Influence of thermo-elastic stress on fracture initiation during CO2 injection and storage

Abstract During large-scale storage, the temperature of CO 2 entering a storage formation may be significantly lower than the formation temperature. This difference in temperature introduces a thermo-elastic stress that reduces the critical pressure required for initiation of fractures. The initiation and propagation of fractures from injection wells are primary considerations during project risk assessment. The nominal fracture gradient does not account for thermo-elastic effects. Consequently, nominally safe injection rates could nevertheless create fractures. This work describes a model with which operators and regulators can estimate the safe injection pressure range to avoid fracture initiation at an injection well. We design a simple model for heat transfer in the wellbore and use it to predict the range of bottom hole fluid temperature, and hence the range of thermo-elastic stress, for different storage strategies. We use the model to evaluate the sensitivity of thermo-elastic stress to thermal and operating parameters, then relate the thermo-elastic stress to the critical pressure for fracture initiation. A dimensionless group is introduced to describe the influence of injection rate and heat transfer between wellbore fluid and surrounding formation. Commercial software (PROSPER) is used to verify the simple heat transfer model in different injection strategies. The model offers several insights into risk mitigation. The range of wellbore heat transfer coefficients for which thermo-elastic effects are small provides a performance target for wellbore construction and completion materials, should an operator wish to reduce fracturing risk in this manner.
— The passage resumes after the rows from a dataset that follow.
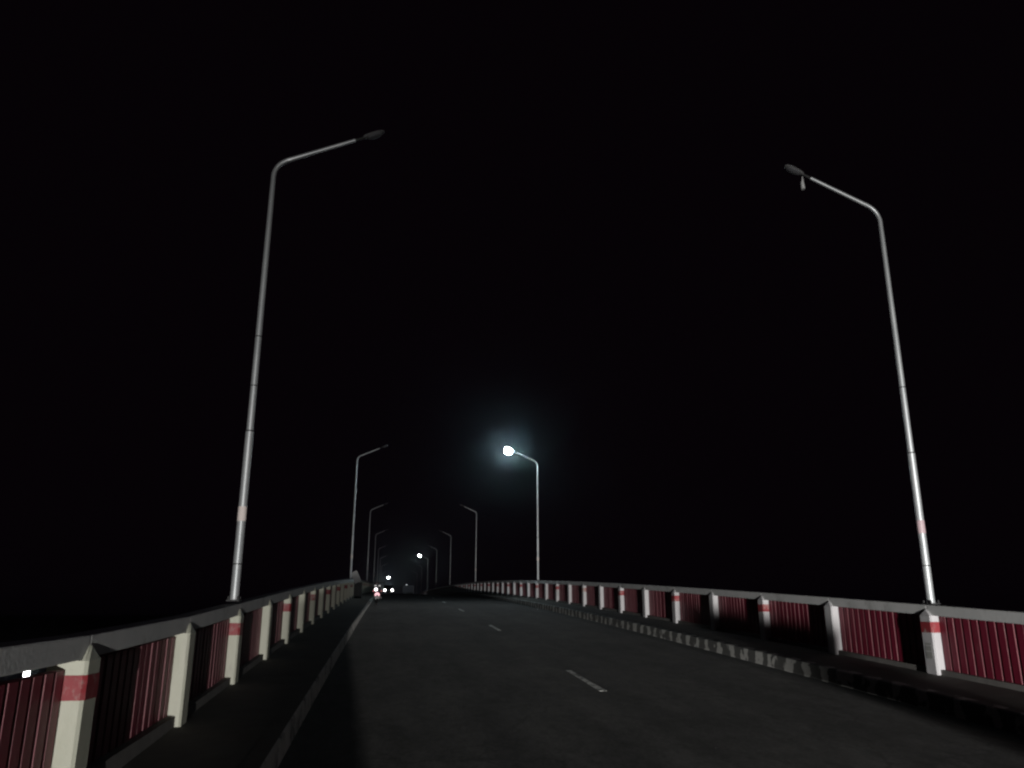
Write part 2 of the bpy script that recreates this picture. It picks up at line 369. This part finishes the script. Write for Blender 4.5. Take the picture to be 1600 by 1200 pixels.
# ------------------------------------------------------------------ street lamps
def lamp_arm_pts():
    pts = [(0, 0, 5.62), (0, 0, 5.80)]
    a0, a1 = 0, R(66); rr = 0.30
    for i in range(1, 9):
        t = a1 * i / 8; pts.append((rr * (1 - math.cos(t)), 0, 5.80 + rr * math.sin(t)))
    px, _, pz = pts[-1]
    pts.append((1.10, 0, pz + (1.10 - px) * math.tan(R(24)))); return pts
ARM = lamp_arm_pts()
def make_lamp(side, s, label, lit=None, detail=0, band='sticker'):
    X = LAT_L if side < 0 else LAT_R
    z = zr(s) + 1.13
    root = thing('street_lamp', label, 'street lamp', (X, s, z), 0 if side < 0 else math.pi, 'street lamps in two rows along the bridge')
    MB().box(-.075, .075, -.10, .10, 0.002, 0.018).build('base_plate', 'dark', root)
    nut = MB()
    for a in (-.055, .055):
        for b in (-.078, .078): nut.tube([(a, b, .018), (a, b, .06)], .012, 6)
    nut.build('anchor_bolts', 'dark', root)
    lo = MB(); lo.tube([(0, 0, .018), (0, 0, .05), (0, 0, 2.12)], [.058, .052, .050], 20)
    pole = lo.build('pole', 'galv', root, smooth=True)
    MB().tube([(0, 0, 2.112), (0, 0, 2.128)], [.0515, .0515], 20).build('joint_collar', 'dark', pole)
    up = MB(); up.tube([(0, 0, 2.121), (0, 0, 3.9), (0, 0, 5.62)], [.043, .040, .035], 20)
    up.build('upper_pole', 'galv', root, smooth=True)
    ar = MB(); ar.tube(ARM, [.034] * 3 + [.032] * 7 + [.026], 14)
    arm = ar.build('arm', 'galv', root, smooth=True)
    bx, _, bz = ARM[-1]; d = Vector((math.cos(R(24)), 0, math.sin(R(24)))); e = Vector((bx, 0, bz))
    MB().tube([tuple(e - d * .02), tuple(e + d * .16)], [.022, .022], 10).build('spigot', 'dark', root)
    sl = ARM[6]
    MB().tube([tuple(Vector(ARM[-2])), tuple(Vector(ARM[-2]) + d * .05)], .034, 14).build('arm_clamp', 'galv', arm)
    # lamp head: tapered shell with rounded outline, lens underneath
    h0 = e + d * .13; u = Vector((-math.sin(R(24)), 0, math.cos(R(24)))); v = Vector((0, 1, 0))
    hm = MB(); rings = [(0, .03, .025), (.03, .045, .04), (.10, .065, .036), (.22, .07, .034), (.29, .055, .026), (.32, .025, .014)]
    lk_ = 2.6 if lit == 2 else 1.8
    if lit: rings = [(a * lk_, b * lk_, c * lk_ * .8) for a, b, c in rings]
    N = 14
    for (t, wd, ht) in rings:
        c0 = h0 + d * t
        for k in range(N):
            a = 2 * math.pi * k / N
            zz = math.sin(a) * ht; zz = zz if zz > 0 else zz * .35
            hm.v.append(tuple(c0 + v * math.cos(a) * wd + u * zz))
    for i in range(len(rings) - 1):
        for k in range(N):
            k2 = (k + 1) % N; hm.f.append((i * N + k, i * N + k2, (i + 1) * N + k2, (i + 1) * N + k))
    hm.f.append(tuple(range(N))); hm.f.append(tuple(range((len(rings) - 1) * N, len(rings) * N)))
    head = hm.build('lamp_head', 'headgrey', root, smooth=True)
    lz = MB(); k_ = lk_ if lit else 1
    dep = .26 if lit else .03
    ring0 = []; N = 16
    for j, (sc_, dz_) in enumerate([(1, .012), (1.0, -dep * .55), (.7, -dep * .9), (.1, -dep * 1.05)]):
        for k in range(N):
            a = 2 * math.pi * k / N
            lz.v.append(tuple(h0 + d * (.165 + .11 * math.cos(a) * sc_) * k_ + v * (.115 if lit else .06) * k_ * math.sin(a) * sc_ + u * (dz_ - .02)))
    for j in range(3):
        for k in range(N):
            k2 = (k + 1) % N; lz.f.append((j * N + k, j * N + k2, (j + 1) * N + k2, (j + 1) * N + k))
    lz.f.append(tuple(range(N))); lz.f.append(tuple(range(3 * N, 4 * N)))
    lz.build('lens', 'glow' if lit == 1 else 'glow2' if lit else 'glass_off', head, smooth=True)
    MB().tube([(0, 0, .97), (0, 0, 1.15)], [.0535, .0532], 20).build('reflective_sleeve', band, root, smooth=True)
    if detail:
        for h in (([2.72, 3.4, .44] if side < 0 else [.52, 3.1])):
            MB().tube([(0, 0, h), (0, 0, h + .012)], [.055 if h < 2.1 else .045] * 2, 18).build('cable_strap', 'cable', root)
    c0 = h0 + d * .25 - u * .02
    return root, Vector((X, s, z)) + (Vector((c0.x, c0.y, c0.z)) if side < 0 else Vector((-c0.x, -c0.y, c0.z)))
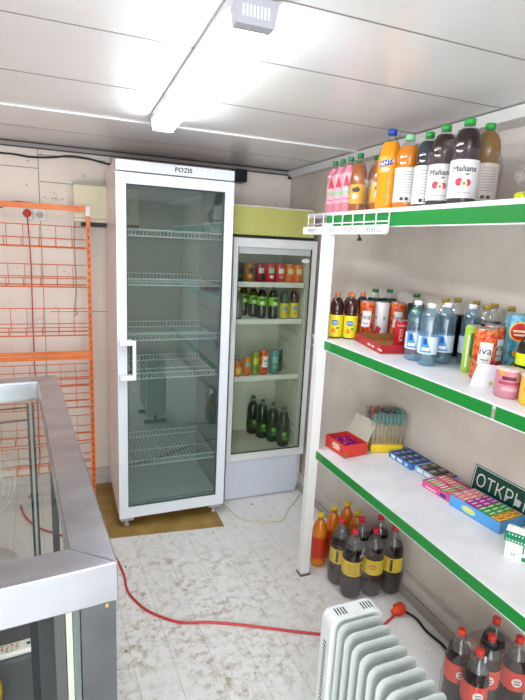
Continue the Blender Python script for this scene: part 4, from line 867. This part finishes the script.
# ------------------------------------------------------------------ oil heater
t = thing('oil_heater', 'white ribbed oil-filled radiator heater in the lower foreground', 'heater', (.737, 1.0, 0), 0)
HM = mat('#c6cecb', .3); HC = mat('#dfe3e2', .35)
def rrect(w, h, z0, r, n=4):
    pts = []
    for cx, cz, a0 in ((w/2-r, z0+r, -PI/2), (w/2-r, h-r, 0), (-w/2+r, h-r, PI/2), (-w/2+r, z0+r, PI)):
        for k in range(n+1): a = a0 + PI/2*k/n; pts.append((cx+r*math.cos(a), cz+r*math.sin(a)))
    return pts
b = MB(); b.prism(rrect(.168, .600, .10, .028), -.0, .058, f=lambda x, y, z: (x-.008, y, z))
o = b.build('end_cover', [HC, mat('#4c5050', .5)], t, recalc=True); md = o.modifiers.new('bevel', 'BEVEL'); md.width = .006; md.segments = 3; md.limit_method = 'ANGLE'; md.angle_limit = .9
VS = mat('#17191a', .6)
for s_ in (-1, 1):
    b = MB()
    for k in range(4): b.box((-.008+s_*.042-.014+k*.009, .016, .5995), (-.008+s_*.042-.0105+k*.009, .042, .6008))
    b.build('top_vent', VS, t)
b = MB()
for k in range(22): b.box((-.0929, .020, .26+k*.012), (-.0915, .034, .2645+k*.012))
b.build('side_vent', mat('#4c5250', .5), t)
for k in range(10):
    yc = -.020 - k*.0365
    b = MB(); outer = [(x-.012, z) for x, z in rrect(.146, .603, .10, .028)]; inn = [(x-.012, z) for x, z in rrect(.122, .585, .14, .020)]
    n = len(outer)
    vs = [(x, -.0016, z) for x, z in outer] + [(x, .0016, z) for x, z in outer] + [(x, -.0045, z) for x, z in inn] + [(x, .0045, z) for x, z in inn]
    fs = [(i, (i+1) % n, (i+1) % n+n, i+n) for i in range(n)]
    fs += [((i+1) % n, i, i+2*n, (i+1) % n+2*n) for i in range(n)] + [(i+n, (i+1) % n+n, (i+1) % n+3*n, i+3*n) for i in range(n)]
    fs += [tuple(range(2*n, 3*n))[::-1], tuple(range(3*n, 4*n))]
    b.add([(x, y+yc, z) for x, y, z in vs], fs)
    b.lathe([(0, -.0182), (.02, -.0182), (.02, .0182), (0, .0182)], 12, 0)
    m0 = len(b.v)-48; b.v[m0:] = [(x-.012, z+yc, y+.55) for x, y, z in b.v[m0:]]
    o = b.build('fin', HM, t, recalc=True)
b = MB(); b.box((-.10, -.04, 0.0), (.10, -.02, .03)); b.box((-.015, -.04, .03), (.015, -.02, .12)); b.box((-.10, -.33, 0.0), (.10, -.31, .03)); b.box((-.015, -.33, .03), (.015, -.31, .12)); b.build('foot_bracket', DARK, t)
Thermo-elastic stress in shale is typically larger than in sandstone. Thus injection into a storage formation near its overlying seal could lead to fracturing the seal even when the storage formation remains intact. The thermoelastic effect is more significant in shallow formations because the difference between formation and bottomhole temperature changes slowly at greater depths. Thus achieving commercial storage rates without inducing fractures will be easier in deeper formations. The safe injection rate does not increase in proportion to an increase in formation permeability because the influence of thermo-elastic stress is greater in high permeability formation. These observations suggest that further work should be undertaken to determine the extent to which fractures propagate, once initiated.